Children of Heaven second film in Foreign Festival

When another racer knocked Ali down on the track’s home stretch, I swore. I bit my knuckles until he crossed the finish line and collapsed. No, this wasn’t an Olympic race like in Chariots of Fire. It was a four-kilometer race between a hundred 3rd and 4th graders. The elementary school race, like the rest of the movie, was able to capture intense human emotions within seemingly trivial circumstances.

Last Tuesday, the foreign film series continued with Majid Majidi’s Children of Heaven. The Iranian movie received an Academy Award nomination for “Best Foreign Film” in 1997. It focuses on a lower-class family from a congested town and a brother’s attempts to get his sister a pair of shoes.

The movie shares many similarities with The Bicycle Thief, shown last semester. They are both about desperate people who lose something that is of relatively little monetary value, but essential to their livelihood. Developing a movie around the premise of a lost pair of shoes seems absurd today when the American economy is in turmoil. Despite the vast difference of numerical loss, the relative value of the shoes is comparable to our current losses.

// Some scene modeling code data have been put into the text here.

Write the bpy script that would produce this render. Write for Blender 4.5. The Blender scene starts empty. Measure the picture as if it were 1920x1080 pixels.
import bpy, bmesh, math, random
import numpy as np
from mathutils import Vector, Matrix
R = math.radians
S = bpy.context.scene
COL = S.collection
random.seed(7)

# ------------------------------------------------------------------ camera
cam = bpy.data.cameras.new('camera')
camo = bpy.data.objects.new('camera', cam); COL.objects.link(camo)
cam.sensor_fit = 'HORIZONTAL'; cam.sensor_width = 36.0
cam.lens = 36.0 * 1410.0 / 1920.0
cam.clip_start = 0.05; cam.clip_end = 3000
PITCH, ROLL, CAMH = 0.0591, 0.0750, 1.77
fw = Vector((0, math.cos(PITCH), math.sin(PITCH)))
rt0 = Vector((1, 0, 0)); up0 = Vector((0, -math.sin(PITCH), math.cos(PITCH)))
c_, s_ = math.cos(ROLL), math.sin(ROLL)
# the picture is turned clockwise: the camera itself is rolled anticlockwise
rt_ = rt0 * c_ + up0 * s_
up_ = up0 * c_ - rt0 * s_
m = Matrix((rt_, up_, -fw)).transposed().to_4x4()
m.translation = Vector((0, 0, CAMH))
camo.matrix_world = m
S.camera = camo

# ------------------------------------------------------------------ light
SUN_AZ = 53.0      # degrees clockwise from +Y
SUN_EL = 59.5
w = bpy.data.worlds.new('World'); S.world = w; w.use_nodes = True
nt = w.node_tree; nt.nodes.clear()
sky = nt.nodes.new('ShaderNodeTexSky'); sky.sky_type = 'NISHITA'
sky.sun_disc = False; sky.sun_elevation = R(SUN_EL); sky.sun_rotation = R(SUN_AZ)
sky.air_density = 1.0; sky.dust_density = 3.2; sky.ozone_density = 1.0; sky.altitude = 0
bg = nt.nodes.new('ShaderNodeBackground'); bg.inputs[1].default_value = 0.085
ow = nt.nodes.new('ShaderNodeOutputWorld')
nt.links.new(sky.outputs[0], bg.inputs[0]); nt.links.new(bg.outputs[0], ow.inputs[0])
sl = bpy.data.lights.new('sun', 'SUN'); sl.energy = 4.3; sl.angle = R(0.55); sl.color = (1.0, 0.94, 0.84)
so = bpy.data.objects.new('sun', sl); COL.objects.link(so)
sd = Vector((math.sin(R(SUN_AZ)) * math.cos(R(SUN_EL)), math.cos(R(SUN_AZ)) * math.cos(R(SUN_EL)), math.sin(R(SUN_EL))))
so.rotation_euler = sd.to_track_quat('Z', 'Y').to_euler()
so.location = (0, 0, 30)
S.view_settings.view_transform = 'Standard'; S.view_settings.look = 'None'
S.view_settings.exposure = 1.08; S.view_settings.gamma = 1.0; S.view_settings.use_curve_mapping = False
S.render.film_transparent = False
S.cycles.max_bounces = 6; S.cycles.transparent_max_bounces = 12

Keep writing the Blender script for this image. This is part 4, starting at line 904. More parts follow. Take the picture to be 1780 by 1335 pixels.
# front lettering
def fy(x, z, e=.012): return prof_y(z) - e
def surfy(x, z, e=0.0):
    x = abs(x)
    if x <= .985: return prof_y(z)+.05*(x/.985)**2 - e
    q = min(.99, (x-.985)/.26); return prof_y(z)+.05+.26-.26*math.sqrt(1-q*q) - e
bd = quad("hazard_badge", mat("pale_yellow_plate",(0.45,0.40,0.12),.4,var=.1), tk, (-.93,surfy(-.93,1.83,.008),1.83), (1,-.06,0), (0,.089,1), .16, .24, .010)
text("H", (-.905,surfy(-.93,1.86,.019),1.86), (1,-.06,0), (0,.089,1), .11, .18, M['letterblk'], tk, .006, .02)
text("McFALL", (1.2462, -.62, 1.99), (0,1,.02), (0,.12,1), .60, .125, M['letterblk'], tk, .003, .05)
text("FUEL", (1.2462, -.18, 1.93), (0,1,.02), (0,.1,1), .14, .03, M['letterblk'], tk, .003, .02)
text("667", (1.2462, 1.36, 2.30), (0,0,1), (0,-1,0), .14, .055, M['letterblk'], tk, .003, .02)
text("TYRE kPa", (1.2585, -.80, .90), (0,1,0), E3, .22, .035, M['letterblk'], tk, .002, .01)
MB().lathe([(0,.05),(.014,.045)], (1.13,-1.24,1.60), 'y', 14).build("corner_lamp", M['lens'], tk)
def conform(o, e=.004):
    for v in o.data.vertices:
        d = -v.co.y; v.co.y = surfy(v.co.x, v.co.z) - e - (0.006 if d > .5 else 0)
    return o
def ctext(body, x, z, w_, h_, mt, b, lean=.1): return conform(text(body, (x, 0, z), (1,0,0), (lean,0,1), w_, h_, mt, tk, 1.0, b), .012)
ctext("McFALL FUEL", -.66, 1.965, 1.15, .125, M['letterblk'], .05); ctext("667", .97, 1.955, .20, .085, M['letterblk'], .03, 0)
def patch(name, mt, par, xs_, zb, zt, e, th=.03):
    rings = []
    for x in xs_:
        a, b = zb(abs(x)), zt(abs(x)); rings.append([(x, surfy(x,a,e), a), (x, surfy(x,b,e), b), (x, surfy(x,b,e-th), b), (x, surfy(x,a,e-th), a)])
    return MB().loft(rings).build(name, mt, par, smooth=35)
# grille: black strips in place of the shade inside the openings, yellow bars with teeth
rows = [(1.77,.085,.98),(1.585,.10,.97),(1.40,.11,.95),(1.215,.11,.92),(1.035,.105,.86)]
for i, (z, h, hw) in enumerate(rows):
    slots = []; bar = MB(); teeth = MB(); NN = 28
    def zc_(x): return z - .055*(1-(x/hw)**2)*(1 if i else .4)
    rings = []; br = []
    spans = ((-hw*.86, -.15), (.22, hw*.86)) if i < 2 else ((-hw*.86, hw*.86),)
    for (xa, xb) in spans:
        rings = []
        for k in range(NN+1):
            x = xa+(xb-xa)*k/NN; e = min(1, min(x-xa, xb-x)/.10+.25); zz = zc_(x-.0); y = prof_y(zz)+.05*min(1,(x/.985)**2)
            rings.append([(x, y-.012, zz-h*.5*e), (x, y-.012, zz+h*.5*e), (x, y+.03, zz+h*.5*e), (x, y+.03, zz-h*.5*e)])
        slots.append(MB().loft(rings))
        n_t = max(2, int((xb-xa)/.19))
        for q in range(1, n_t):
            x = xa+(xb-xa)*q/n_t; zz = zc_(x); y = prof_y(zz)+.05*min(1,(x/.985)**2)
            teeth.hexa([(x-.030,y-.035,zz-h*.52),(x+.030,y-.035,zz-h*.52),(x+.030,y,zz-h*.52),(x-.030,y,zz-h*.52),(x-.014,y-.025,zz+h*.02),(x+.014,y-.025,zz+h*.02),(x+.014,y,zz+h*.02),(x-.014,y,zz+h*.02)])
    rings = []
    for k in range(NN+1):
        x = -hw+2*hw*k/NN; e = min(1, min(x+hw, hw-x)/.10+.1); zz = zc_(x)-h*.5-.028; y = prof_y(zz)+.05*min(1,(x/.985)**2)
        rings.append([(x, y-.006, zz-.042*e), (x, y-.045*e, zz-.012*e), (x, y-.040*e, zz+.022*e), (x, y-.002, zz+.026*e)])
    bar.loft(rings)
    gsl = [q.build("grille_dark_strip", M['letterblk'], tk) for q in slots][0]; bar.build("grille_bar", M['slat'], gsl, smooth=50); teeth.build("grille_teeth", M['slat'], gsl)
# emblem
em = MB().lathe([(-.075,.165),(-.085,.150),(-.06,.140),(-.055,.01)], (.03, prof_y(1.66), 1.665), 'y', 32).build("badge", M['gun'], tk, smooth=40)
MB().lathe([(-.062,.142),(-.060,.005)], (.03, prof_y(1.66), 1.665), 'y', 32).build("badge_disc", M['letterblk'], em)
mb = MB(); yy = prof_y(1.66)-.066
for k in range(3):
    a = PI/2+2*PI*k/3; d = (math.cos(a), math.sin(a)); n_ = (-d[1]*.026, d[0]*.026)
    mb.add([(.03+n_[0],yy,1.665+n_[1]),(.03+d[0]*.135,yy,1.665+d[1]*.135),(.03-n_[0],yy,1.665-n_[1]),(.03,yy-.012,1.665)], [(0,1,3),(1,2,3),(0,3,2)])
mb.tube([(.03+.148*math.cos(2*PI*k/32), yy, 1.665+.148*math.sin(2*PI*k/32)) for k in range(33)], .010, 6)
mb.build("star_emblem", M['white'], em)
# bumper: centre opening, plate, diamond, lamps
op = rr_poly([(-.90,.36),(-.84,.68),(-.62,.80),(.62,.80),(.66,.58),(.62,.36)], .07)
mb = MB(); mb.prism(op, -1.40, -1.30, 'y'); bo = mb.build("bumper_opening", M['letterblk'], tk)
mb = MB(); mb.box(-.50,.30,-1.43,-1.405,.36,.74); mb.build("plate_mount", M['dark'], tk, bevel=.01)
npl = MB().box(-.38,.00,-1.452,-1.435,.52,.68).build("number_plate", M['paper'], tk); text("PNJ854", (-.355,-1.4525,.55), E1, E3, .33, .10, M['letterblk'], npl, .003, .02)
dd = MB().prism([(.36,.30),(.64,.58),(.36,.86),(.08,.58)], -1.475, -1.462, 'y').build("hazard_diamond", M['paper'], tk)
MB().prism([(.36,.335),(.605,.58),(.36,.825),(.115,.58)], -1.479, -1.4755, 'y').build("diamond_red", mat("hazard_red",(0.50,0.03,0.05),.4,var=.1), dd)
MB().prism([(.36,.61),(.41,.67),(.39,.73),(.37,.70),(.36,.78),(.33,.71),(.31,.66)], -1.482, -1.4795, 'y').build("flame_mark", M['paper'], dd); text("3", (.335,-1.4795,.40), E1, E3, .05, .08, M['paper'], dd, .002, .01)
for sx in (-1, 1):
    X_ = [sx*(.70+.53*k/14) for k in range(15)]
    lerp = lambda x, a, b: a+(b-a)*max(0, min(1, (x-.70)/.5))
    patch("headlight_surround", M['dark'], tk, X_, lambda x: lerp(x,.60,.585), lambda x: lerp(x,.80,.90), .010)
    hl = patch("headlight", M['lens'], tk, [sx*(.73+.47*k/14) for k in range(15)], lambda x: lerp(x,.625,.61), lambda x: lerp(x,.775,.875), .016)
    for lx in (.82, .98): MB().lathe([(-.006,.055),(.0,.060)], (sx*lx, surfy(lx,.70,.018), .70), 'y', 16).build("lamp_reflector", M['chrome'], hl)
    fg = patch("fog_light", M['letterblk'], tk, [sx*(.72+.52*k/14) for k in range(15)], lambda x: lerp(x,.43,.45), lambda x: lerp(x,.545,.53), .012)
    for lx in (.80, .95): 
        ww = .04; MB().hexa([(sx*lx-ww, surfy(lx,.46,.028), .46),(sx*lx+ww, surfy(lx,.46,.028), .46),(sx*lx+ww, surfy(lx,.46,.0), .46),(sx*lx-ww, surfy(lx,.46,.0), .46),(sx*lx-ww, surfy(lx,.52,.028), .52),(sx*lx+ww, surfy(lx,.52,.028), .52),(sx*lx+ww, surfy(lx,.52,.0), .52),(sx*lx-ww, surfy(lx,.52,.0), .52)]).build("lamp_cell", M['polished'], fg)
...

Seeing Children of Heaven is especially relevant when the threat of Iran is a factor during this election. Prejudice and racism against Iranians is hard to sustain after watching this story about a family struggling with poverty. Quite simply, it is a movie about Ali’s love for his sister, Zahara, and the lengths he will go to for her.

Children of Heaven depicts parents and teachers as strict but not unkind. This is greatly contrasted to American cinema in the ’90s, where authority and competence are inversely proportionate. The difference in characterization might be attributed to Iranian cinema being state sponsored, rather than privately funded.

The characters in the film demonstrate the breadth of human circumstances. The girl who happened upon Zahara’s shoes is even more destitute. When she is seen helping her blind father do his job, Zahara decides not to confront her. That charity is reciprocated when Zahara drops her pen and has it returned the next day by that same girl.

The protagonist, Ali, loses his sister’s shoes, and spends the rest of the movie trying to make things right. He swaps his shoes with her to go to class, knowing his father can’t afford a new pair. Ali’s guilt over the lost shoes and his attempts to replace them drive the movie’s plot and emotional weight.

Ali has failure repeatedly thrown in his face. The camera focuses on the boy’s despondent, weepy face several times throughout. He is a nine-year-old told by his father “Stop acting like a child.”

Only twice during the movie does Ali relax and “catch his breath.” Ali gets to play with a young boy while his father works for the boy’s grandfather. The second time, after the race in which he didn’t place where he wanted, Ali comes home, takes his shoes off and dips them in a pool. The movie opens with rough hands at work repairing a girl’s shoes. It ends with a shot of Ali’s blistered feet, finally at rest.

The “children of heaven” are Zahara and other little girl. Their characters embody innocence whereas Ali is no longer able to live blithely. His childhood is now behind him.

The film festival is continuing every Tuesday at 3:30 and 7 p.m. in the Evans Complex room 105. Admission is free and all students and faculty are invited to attend. Next Tuesday, Dr. Pease will be showing the action-packed Yojimbo, a Japanese film Akira Kurosawa. Yojimbo inspired the American films A Fistful of Dollars and Last Man Standing.